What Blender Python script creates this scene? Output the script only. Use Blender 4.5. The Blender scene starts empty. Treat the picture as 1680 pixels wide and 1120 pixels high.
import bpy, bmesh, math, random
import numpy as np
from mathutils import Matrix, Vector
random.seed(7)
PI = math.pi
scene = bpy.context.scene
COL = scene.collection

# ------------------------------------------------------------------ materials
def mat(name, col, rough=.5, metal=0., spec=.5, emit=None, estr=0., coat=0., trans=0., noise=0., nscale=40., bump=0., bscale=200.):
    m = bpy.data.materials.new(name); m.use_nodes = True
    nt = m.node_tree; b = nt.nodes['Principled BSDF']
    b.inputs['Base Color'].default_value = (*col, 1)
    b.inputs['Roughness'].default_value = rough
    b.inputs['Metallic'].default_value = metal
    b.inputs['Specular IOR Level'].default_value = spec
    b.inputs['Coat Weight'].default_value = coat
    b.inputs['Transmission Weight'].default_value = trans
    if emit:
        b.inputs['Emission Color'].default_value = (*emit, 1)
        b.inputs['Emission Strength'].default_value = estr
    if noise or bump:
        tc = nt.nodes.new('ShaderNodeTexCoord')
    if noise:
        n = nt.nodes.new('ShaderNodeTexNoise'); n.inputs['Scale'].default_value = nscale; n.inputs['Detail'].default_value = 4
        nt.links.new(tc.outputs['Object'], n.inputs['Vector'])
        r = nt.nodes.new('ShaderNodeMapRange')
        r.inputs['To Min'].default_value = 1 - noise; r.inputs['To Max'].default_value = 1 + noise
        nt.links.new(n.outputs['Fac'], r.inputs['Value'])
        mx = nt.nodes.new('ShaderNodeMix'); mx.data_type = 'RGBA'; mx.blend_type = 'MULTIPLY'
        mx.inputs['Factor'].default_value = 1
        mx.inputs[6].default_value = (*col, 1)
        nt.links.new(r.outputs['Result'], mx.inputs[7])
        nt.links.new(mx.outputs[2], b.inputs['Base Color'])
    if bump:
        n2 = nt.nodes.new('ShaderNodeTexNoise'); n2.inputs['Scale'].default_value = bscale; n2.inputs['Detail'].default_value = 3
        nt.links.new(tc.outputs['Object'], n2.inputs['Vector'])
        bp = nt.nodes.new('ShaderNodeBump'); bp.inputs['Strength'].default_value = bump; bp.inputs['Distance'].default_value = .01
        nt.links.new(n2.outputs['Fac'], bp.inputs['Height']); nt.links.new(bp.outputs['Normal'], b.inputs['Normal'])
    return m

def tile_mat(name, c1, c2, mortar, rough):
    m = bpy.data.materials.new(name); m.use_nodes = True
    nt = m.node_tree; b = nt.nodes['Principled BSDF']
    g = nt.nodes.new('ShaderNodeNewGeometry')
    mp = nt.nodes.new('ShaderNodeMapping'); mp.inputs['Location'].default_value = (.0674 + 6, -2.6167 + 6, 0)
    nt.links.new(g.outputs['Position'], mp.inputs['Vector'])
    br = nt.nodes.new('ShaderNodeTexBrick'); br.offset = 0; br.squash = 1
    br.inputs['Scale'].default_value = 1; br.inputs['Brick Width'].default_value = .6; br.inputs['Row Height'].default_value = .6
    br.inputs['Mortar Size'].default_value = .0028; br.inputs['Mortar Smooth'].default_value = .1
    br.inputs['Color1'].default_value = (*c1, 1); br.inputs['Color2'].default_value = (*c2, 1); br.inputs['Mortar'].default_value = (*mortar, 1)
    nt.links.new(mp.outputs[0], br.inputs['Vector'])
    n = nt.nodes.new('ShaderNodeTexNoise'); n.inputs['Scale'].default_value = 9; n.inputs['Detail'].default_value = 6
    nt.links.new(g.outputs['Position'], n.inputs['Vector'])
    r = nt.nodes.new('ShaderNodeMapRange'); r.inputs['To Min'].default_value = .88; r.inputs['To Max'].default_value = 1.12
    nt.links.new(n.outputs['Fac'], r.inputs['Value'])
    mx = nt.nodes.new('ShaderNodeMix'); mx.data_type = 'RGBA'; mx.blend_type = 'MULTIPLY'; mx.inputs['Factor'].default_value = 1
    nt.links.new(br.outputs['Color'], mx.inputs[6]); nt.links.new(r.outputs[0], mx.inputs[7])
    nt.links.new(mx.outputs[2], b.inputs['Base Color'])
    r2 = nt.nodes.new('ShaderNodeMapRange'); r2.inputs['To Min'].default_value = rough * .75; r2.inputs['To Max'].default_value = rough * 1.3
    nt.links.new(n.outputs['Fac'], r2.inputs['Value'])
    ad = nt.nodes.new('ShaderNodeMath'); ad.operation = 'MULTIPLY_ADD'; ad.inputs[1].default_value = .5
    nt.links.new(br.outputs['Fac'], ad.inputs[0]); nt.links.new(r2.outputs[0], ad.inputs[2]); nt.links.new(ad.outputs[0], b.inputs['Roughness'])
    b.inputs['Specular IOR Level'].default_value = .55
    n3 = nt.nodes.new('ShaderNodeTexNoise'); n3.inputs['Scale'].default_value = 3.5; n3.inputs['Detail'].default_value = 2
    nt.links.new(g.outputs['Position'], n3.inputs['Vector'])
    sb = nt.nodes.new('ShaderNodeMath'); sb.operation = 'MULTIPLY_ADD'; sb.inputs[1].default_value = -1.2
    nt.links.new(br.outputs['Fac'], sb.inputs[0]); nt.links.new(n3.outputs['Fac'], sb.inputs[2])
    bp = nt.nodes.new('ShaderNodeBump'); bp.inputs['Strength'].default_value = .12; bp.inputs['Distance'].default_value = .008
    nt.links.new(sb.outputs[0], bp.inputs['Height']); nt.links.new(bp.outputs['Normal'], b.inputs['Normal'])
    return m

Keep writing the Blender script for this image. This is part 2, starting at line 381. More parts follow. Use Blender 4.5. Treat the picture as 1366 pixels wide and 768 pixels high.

========

Reproduce the entries exactly, starting at their first line and stopping after the line with "COL = scene.collection".

What Blender Python script creates this scene? Output the script only. Use Blender 4.5. The Blender scene starts empty. Treat the picture as 1680 pixels wide and 1120 pixels high.
import bpy, bmesh, math, random
import numpy as np
from mathutils import Matrix, Vector
random.seed(7)
PI = math.pi
scene = bpy.context.scene
COL = scene.collection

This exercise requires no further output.